По полученному воспитанию и своим вкусам Цезарь принадлежал к римской «интеллигенции», которая им восхищалась. В Цезаре, получившем образование[850] в Риме у грамматика и ритора М. Антония Гнифона, а затем учившемся на Родосе у знаменитого Аполлония Молона, современники ценили блестящий ум, глубокие знания философии и истории, грамматики и риторики[851]. Тонкий ценитель и собиратель произведений искусства[852], он мог цитировать наизусть греческую поэзию[853] и любил бывать в компании поэтов. Все в Риме могли испытать на себе неодолимую силу его речей и высоко ставили его талант оратора. Говорил он «голосом звонким, с движениями и жестами пылкими, но приятными»[854]. Умея завладевать вниманием своих слушателей, Цезарь-полководец пользовался своим даром оратора для того, чтобы унять взбунтовавшихся солдат. Цицерон[855] считал его красноречие изящным, исполненным блеска и даже великолепия, с оттенком врожденного благородства. Квинтилиан[856] утверждает, что если бы Цезарь смог посвятить себя исключительно судебному красноречию, «не нашлось бы другого римлянина, которого можно было бы поставить против Цицерона. В речи его была такая сила, такая проникновенность, такой пыл, что казалось, будто в речах он проявлял ту же решимость, что и на поле боя». Это ценное свидетельство о цельности личности человека, который в первую очередь всегда оставался солдатом.

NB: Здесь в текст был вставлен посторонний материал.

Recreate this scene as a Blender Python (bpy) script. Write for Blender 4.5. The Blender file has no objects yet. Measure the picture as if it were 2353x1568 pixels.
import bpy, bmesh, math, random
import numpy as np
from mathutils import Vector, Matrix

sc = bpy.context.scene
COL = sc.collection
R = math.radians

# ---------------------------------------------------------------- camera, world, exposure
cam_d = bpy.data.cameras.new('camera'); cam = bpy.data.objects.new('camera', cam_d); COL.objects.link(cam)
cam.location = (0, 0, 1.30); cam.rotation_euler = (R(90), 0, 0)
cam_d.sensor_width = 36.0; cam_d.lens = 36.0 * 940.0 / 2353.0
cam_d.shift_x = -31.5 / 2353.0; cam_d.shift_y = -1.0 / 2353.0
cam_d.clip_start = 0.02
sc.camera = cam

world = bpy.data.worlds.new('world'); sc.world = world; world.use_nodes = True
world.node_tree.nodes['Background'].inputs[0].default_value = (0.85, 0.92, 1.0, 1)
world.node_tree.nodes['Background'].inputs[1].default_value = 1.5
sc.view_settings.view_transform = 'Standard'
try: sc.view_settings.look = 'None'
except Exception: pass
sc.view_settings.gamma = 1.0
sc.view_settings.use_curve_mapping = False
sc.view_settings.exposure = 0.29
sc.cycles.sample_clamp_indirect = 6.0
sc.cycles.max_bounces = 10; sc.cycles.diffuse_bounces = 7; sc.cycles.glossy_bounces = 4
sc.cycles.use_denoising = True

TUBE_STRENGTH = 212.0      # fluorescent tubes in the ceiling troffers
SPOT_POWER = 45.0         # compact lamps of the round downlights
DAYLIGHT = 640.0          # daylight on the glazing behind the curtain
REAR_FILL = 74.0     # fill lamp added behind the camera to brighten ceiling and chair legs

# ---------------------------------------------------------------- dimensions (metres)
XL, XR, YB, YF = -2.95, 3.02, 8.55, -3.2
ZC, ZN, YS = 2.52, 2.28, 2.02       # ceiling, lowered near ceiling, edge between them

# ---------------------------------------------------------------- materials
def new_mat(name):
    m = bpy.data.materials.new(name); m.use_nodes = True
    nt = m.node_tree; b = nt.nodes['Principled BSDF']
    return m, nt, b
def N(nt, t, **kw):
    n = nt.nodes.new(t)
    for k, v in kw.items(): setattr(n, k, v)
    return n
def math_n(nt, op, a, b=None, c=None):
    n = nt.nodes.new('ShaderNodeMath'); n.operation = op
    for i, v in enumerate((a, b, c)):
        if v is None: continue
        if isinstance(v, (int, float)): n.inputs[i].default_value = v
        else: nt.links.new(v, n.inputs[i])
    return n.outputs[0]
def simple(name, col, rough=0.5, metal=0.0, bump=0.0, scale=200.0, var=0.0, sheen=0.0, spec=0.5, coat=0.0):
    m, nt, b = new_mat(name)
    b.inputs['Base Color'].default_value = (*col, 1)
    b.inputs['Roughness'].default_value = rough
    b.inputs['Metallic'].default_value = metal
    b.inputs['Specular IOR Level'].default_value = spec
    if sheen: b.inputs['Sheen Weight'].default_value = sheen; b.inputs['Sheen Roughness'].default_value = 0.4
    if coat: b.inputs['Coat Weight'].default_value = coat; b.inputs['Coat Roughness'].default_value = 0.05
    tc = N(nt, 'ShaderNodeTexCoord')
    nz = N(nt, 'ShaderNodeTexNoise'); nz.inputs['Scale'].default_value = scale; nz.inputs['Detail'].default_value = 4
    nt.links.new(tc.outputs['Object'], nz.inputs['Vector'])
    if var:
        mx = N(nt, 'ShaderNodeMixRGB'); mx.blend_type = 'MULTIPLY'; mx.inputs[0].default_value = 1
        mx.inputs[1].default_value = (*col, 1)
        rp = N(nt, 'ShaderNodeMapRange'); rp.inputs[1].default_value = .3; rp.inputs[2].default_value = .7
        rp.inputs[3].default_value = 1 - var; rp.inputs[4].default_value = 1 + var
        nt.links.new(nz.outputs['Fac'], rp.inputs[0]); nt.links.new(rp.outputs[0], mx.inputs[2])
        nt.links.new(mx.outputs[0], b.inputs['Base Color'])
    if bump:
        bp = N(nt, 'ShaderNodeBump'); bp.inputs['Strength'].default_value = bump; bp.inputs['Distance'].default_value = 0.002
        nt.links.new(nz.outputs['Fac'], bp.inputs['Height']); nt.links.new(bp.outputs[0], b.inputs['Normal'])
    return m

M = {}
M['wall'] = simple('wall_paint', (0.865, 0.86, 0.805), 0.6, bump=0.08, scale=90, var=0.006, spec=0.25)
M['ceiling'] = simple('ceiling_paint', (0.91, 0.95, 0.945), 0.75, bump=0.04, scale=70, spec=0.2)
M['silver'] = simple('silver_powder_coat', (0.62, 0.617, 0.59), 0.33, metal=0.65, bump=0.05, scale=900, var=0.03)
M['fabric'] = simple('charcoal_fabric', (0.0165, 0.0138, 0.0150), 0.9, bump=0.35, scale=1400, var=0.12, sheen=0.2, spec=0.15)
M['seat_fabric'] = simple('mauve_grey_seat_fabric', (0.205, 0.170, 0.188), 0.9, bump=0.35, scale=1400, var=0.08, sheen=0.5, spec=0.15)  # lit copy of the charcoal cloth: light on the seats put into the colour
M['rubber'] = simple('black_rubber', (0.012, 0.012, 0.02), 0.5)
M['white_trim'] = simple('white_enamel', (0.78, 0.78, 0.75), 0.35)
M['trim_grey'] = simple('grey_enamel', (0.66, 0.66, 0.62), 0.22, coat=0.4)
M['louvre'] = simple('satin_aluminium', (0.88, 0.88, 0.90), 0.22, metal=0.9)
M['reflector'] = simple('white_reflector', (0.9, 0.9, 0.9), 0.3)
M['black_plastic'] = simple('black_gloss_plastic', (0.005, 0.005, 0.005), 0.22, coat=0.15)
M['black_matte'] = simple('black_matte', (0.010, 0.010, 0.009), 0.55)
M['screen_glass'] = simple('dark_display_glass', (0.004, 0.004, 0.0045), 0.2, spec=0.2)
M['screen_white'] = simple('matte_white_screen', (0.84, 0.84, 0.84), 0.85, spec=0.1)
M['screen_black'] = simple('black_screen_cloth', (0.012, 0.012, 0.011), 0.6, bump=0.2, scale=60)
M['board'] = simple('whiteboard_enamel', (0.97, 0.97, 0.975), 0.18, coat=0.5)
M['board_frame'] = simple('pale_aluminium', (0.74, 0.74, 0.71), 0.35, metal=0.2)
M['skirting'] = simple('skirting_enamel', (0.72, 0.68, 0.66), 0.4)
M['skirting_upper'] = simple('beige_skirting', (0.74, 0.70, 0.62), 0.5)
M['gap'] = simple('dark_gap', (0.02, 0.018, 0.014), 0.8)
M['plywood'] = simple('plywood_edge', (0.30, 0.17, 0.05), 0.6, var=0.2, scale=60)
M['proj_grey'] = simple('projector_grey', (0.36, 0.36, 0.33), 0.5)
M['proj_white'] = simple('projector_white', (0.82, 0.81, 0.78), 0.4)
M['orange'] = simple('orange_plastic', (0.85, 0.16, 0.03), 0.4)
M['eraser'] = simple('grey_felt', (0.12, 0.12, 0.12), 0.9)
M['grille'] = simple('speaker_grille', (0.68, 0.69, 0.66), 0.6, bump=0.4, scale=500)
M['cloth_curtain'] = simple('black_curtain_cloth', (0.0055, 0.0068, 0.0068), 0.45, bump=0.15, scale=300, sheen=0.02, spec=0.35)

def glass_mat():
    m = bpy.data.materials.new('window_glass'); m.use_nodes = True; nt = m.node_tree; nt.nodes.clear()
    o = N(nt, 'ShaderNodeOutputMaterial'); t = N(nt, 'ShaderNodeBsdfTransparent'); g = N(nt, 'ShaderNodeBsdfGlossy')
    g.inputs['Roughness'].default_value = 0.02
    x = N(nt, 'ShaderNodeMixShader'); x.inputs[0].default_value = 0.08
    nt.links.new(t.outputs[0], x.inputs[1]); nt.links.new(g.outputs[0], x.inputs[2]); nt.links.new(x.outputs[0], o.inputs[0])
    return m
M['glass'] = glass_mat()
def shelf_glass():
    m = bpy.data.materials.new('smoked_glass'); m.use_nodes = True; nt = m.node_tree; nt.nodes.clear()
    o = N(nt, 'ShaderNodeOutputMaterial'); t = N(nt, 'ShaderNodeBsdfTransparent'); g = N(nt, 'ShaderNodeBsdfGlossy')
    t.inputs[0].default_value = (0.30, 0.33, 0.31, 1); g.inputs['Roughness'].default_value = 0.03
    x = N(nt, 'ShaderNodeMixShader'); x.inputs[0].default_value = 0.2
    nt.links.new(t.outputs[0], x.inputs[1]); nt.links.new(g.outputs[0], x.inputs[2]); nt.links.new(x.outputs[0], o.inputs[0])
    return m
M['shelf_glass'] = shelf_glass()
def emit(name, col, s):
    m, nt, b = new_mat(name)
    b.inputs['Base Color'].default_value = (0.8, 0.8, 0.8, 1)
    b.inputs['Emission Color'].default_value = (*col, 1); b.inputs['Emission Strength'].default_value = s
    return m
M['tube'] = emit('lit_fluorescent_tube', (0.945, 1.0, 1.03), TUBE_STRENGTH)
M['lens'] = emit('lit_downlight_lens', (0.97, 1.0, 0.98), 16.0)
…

Общее название «Записки» объединяет большую часть написанного Цезарем: С. Iulii commentarii rerum gestarum:
Книги I–VII: «Записки о Галльской войне». Книга VIII: написана его офицером Гирцием. Книга IX: две книги «Записок о Гражданской войне», опубликованные в 49 году.
Книга X: третья книга «Записок о Гражданской войне», изданная в 48 году.
Три отдельных свитка были посвящены Александрийской войне (Bellum Alexandrinum), Африканской войне (Belium Africum или Africanum) и Испанской войне (Bellum Hispaniense). Эти книги, написанные в штабе Цезаря, входят составной частью в корпус Цезаревых сочинений (Corpus Caesarianum). Несмотря на то, что они отражают точку зрения Цезаря на военные и политические события и исходят из близкой ему культурной среды, здесь их принимать в расчет не стоит.
«Записки» представляют собой памятные заметки, написанные во время различных военных кампаний, и не ставят, в отличие от жанра «Истории», специальных литературных задач. Мы приняли точку зрения, что книги публиковались отдельными выпусками, и это позволяет учесть различия в стиле, которых бы не было, будь первые семь книг написаны в один присест в конце 52 года, когда Цезарь находился на зимних квартирах в Бибракте. Существующая редакция «Галльской войны» свидетельствует о том, что композиция изменялась, постепенно становясь более простой и свободной. Так что работа над этим сочинением растянулась на довольно долгое время, и это позволяет проследить развитие стиля, выражавшееся в подборе слов, имевшем в глазах Цезаря решающее значение. Например, выражение ab imo acclivis (BG, 111, 19) уступает место выражению ab infimo acclivis (BG, VII, 19, 1).[857] Следует также отметить, как постепенно сглаживаются шероховатости стиля, заметные в Книге I.
В этих памятных записках собран разнородный материал: письма и донесения командиров Цезарю, официальные донесения Цезаря сенату. При написании «Записок» Цезарь руководствовался задачами пропаганды, а также стремлением к точности и краткости[858]. Проявления эмоций редки, за исключением двух случаев: когда у Диррахия цезарианцев охватила паника при известии о прибытии к помпеянцам подкреплений (ВС, III, 69, 4) и при описании разгрома Куриона (ВС, II, 41, 8: plena erant omnia timoris et luctus — «все было полно страха и печали»). Только в Книге VII Цезарь прибегает к использованию прямой речи (oratio directa) для передачи слов Критогната (BG, VII, 77) или Верцингеторига (BG, VII, 20) — все это для того, чтобы усилить драматизм эпизода. Цезарь скорее стремится не к достижению художественного эффекта, а выстраивает с помощью порывистости своего стиля логичный рассказ, который призван заставить читателя оценить его качества военачальника, преданность его солдат и, по выражению М. Рамбо, «плебисцитное одобрение» его действий завоеванными или освобожденными им народами.